Data for this task:
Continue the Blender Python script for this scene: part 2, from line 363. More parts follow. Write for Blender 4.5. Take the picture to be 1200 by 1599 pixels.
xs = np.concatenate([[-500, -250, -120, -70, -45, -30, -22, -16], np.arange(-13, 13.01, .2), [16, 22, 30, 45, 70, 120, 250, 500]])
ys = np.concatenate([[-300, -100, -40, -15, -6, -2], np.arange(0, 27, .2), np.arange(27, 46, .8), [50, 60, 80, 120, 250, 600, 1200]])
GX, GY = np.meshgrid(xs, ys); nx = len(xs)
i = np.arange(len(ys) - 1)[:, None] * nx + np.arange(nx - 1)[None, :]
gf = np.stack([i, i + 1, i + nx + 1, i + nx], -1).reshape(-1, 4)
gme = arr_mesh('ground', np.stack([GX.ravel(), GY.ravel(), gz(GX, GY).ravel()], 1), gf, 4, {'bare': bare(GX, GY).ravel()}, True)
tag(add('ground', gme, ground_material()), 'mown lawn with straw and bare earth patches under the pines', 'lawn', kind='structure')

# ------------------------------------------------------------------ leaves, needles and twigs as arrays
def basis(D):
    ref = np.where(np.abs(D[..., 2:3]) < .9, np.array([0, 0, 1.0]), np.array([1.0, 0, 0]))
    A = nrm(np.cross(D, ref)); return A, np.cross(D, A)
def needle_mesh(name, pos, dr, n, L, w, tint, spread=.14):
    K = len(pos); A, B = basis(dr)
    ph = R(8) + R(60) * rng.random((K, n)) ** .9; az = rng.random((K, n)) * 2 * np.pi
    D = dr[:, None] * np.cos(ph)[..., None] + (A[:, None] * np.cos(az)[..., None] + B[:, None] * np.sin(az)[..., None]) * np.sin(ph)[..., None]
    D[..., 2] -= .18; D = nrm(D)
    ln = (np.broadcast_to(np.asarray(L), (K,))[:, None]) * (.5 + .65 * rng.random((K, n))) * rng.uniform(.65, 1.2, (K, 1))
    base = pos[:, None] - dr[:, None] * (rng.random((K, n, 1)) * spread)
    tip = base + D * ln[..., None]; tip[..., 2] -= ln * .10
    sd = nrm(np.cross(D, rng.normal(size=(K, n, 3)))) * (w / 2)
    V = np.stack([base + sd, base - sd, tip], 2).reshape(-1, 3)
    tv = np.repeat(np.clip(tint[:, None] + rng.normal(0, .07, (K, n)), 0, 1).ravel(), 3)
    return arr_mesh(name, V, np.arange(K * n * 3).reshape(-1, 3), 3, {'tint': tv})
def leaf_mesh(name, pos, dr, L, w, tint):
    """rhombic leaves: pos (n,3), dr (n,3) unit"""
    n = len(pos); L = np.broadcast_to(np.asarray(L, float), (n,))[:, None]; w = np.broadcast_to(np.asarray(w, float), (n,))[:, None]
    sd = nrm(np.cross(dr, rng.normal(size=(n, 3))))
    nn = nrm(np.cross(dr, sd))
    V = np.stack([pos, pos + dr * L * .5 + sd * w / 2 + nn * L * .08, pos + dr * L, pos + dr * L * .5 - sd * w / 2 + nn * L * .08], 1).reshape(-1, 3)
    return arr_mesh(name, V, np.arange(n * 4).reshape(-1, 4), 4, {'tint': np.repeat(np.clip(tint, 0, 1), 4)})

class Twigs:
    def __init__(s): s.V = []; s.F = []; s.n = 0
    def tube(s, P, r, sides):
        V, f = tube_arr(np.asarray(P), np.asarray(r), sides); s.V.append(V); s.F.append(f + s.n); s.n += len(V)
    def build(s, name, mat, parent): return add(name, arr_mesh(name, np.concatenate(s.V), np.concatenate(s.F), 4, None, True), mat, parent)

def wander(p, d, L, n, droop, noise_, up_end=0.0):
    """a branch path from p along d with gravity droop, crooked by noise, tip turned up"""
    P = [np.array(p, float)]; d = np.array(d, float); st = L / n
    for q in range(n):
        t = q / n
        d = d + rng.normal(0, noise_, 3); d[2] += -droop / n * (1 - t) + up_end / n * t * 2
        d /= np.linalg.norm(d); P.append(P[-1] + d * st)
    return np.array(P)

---

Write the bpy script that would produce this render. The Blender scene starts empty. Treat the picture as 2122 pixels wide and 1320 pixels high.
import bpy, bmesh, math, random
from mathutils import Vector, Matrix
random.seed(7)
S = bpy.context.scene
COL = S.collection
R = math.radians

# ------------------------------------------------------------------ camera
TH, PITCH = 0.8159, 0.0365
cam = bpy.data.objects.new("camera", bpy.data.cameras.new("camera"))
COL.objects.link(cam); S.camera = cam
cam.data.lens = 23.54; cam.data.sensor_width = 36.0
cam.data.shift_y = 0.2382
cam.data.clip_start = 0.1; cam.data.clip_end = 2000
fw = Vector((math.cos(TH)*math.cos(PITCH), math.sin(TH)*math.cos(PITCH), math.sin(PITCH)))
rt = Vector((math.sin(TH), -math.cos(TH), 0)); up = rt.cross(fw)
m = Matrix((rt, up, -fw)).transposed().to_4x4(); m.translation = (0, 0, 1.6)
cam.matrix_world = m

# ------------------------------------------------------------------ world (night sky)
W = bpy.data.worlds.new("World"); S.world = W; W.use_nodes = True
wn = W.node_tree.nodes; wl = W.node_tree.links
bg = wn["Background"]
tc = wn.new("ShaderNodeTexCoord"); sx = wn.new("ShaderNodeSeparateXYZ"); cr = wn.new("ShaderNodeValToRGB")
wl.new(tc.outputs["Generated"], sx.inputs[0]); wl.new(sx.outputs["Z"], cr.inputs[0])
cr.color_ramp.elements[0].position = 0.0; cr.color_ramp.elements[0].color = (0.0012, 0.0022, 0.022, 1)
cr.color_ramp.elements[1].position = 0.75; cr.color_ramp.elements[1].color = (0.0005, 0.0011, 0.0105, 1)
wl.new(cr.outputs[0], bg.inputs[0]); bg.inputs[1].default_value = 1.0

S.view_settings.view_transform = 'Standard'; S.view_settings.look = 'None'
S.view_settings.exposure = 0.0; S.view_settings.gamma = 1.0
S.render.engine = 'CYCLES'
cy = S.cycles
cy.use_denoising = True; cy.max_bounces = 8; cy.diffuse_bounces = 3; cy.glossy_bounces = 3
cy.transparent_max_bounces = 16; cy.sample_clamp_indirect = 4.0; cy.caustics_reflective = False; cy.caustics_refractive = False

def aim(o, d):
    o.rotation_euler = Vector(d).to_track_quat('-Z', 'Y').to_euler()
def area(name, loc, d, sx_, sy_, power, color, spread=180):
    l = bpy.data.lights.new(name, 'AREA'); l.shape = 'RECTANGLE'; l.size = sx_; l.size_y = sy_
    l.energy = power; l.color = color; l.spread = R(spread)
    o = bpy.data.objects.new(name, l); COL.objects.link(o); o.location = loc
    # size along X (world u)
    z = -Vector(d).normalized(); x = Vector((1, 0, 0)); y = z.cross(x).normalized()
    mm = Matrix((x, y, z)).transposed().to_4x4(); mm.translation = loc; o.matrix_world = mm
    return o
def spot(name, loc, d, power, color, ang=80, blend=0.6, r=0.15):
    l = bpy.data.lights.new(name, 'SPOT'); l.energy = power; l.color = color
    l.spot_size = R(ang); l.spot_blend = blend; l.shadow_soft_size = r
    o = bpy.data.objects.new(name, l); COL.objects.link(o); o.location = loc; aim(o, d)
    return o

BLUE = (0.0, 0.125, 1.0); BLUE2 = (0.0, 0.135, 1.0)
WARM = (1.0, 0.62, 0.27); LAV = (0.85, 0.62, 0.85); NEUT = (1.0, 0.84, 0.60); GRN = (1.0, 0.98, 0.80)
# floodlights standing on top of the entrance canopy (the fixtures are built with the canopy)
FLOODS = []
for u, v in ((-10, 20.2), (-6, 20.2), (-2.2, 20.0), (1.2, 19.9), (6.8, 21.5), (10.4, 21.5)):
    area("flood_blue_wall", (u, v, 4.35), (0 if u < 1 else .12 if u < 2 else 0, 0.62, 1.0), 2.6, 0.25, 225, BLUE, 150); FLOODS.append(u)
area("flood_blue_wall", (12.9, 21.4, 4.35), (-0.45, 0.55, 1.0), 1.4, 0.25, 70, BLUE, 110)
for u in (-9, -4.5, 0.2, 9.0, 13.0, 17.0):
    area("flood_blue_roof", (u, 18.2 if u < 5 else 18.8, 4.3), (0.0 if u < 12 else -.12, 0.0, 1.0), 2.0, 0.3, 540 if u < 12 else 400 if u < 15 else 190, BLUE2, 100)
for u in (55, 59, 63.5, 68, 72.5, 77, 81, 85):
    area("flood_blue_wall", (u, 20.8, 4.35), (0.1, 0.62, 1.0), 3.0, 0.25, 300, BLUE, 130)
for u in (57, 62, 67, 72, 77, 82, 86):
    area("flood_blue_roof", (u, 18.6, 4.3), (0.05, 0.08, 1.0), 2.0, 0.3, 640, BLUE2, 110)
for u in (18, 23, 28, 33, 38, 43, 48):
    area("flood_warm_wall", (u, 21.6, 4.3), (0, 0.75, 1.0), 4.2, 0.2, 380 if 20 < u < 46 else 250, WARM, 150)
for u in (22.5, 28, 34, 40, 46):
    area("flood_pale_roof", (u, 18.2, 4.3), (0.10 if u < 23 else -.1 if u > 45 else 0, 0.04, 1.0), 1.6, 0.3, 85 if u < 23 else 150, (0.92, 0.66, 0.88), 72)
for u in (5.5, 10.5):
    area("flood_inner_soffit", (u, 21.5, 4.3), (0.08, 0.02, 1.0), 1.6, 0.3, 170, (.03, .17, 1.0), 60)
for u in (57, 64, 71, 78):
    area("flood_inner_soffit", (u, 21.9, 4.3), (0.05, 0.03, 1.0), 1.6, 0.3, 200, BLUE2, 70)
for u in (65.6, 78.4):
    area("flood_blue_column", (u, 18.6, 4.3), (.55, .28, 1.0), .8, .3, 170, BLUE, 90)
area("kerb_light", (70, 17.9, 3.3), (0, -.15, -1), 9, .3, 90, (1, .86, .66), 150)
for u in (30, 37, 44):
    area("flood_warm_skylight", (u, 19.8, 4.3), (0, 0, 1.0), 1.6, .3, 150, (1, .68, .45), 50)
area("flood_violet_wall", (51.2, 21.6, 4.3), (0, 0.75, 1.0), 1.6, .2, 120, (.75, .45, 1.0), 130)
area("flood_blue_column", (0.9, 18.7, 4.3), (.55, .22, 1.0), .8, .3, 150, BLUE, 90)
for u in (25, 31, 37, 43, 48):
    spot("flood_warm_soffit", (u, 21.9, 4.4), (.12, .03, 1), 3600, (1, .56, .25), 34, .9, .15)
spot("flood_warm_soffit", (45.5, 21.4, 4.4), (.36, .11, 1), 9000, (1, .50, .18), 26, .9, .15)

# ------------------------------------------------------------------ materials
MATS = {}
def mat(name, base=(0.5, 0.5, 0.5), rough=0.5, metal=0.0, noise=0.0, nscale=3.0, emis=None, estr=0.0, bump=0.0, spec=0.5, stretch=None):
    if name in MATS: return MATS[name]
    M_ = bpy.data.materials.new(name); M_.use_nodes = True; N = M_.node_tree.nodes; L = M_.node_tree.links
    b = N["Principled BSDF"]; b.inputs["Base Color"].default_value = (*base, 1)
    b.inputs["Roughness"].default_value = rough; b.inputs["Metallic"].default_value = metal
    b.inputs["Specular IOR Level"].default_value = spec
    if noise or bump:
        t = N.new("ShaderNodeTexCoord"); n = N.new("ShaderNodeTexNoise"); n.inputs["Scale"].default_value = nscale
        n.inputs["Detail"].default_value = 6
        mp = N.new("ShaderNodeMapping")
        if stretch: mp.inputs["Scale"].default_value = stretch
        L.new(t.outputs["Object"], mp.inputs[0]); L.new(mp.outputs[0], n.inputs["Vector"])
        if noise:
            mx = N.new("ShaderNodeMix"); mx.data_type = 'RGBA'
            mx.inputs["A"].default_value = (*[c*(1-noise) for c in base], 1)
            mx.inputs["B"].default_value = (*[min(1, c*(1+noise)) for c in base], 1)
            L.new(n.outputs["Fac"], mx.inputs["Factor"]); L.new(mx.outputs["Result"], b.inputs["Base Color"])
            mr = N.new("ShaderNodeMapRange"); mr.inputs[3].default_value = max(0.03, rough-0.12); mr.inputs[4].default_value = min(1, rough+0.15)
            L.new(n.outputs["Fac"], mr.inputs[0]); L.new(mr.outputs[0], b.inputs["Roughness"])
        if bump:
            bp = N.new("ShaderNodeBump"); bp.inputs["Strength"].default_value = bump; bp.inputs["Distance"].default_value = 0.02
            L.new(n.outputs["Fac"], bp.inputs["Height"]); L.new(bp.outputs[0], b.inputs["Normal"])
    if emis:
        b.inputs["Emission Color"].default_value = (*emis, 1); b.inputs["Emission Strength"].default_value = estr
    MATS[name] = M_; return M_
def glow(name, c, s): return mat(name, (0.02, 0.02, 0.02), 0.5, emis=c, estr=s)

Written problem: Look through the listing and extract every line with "picture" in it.

Correct answer:
Continue the Blender Python script for this scene: part 2, from line 363. More parts follow. Write for Blender 4.5. Take the picture to be 1200 by 1599 pixels.
Write the bpy script that would produce this render. The Blender scene starts empty. Treat the picture as 2122 pixels wide and 1320 pixels high.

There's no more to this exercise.